### JOB:
Line by line, reproduce exactly the beginning of the listing below, ending with the line that contains "CP = np.array([-48.86, -235.0, 229.1])" and adding nothing.

### DATA LINES:

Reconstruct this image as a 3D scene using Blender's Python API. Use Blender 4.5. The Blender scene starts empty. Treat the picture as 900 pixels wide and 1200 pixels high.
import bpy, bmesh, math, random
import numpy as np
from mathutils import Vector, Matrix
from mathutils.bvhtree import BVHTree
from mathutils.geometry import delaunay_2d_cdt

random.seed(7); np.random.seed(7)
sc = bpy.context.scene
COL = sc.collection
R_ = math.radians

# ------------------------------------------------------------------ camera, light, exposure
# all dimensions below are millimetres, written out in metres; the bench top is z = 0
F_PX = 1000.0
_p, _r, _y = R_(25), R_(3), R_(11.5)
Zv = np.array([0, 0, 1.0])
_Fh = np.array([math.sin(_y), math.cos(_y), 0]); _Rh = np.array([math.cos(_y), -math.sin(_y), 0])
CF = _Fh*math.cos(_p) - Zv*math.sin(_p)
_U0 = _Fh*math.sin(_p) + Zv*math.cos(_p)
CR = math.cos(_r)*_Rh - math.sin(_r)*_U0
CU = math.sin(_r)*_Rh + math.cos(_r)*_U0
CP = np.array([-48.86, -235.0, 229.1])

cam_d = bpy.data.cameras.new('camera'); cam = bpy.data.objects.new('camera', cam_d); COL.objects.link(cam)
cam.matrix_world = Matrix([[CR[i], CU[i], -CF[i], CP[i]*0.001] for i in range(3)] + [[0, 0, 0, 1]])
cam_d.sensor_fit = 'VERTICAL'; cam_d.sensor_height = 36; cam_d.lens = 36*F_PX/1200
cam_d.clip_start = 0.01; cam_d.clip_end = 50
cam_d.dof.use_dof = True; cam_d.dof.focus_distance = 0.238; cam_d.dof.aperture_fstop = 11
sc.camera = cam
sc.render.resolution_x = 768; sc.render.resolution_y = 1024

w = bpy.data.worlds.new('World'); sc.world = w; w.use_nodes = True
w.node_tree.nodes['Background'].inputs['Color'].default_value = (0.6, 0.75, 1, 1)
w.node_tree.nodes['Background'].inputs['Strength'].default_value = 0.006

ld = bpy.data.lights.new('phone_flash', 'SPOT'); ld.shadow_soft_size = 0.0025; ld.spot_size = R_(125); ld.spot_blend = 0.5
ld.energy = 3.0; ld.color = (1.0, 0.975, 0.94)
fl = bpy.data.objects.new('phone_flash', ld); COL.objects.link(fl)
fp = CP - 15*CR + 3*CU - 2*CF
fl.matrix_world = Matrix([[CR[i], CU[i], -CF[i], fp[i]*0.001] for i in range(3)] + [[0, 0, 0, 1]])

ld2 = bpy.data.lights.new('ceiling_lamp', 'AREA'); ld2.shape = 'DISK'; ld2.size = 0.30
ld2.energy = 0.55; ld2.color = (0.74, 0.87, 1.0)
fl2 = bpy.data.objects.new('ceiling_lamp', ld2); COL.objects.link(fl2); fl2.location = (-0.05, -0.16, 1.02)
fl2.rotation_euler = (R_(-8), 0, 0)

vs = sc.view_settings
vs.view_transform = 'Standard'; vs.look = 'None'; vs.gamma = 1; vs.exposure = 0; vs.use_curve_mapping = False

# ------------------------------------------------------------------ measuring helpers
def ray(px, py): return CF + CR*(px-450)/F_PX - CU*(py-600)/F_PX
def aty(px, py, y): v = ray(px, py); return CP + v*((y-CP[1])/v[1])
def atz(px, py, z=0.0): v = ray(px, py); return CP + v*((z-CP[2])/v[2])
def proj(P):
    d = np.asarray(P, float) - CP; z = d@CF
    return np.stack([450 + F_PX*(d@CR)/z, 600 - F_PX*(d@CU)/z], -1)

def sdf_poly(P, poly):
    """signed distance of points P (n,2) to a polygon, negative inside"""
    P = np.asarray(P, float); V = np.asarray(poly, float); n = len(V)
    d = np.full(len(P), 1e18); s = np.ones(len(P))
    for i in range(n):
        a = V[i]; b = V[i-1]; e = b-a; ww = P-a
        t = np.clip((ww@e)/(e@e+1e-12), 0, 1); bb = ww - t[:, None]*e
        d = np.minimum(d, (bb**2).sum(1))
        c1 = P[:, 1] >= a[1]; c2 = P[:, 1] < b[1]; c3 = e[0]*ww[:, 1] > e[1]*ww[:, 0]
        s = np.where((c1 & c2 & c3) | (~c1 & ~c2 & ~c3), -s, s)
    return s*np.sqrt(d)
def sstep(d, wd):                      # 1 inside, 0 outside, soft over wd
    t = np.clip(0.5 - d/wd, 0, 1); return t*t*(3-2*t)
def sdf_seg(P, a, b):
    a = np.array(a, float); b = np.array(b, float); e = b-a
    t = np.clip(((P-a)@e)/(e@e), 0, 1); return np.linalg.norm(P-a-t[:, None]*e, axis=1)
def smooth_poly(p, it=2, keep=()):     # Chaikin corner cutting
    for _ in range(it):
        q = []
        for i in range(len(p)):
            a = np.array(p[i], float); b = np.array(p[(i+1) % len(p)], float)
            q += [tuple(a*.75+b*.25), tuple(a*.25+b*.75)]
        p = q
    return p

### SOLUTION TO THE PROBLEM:
Reconstruct this image as a 3D scene using Blender's Python API. Use Blender 4.5. The Blender scene starts empty. Treat the picture as 900 pixels wide and 1200 pixels high.
import bpy, bmesh, math, random
import numpy as np
from mathutils import Vector, Matrix
from mathutils.bvhtree import BVHTree
from mathutils.geometry import delaunay_2d_cdt

random.seed(7); np.random.seed(7)
sc = bpy.context.scene
COL = sc.collection
R_ = math.radians

# ------------------------------------------------------------------ camera, light, exposure
# all dimensions below are millimetres, written out in metres; the bench top is z = 0
F_PX = 1000.0
_p, _r, _y = R_(25), R_(3), R_(11.5)
Zv = np.array([0, 0, 1.0])
_Fh = np.array([math.sin(_y), math.cos(_y), 0]); _Rh = np.array([math.cos(_y), -math.sin(_y), 0])
CF = _Fh*math.cos(_p) - Zv*math.sin(_p)
_U0 = _Fh*math.sin(_p) + Zv*math.cos(_p)
CR = math.cos(_r)*_Rh - math.sin(_r)*_U0
CU = math.sin(_r)*_Rh + math.cos(_r)*_U0
CP = np.array([-48.86, -235.0, 229.1])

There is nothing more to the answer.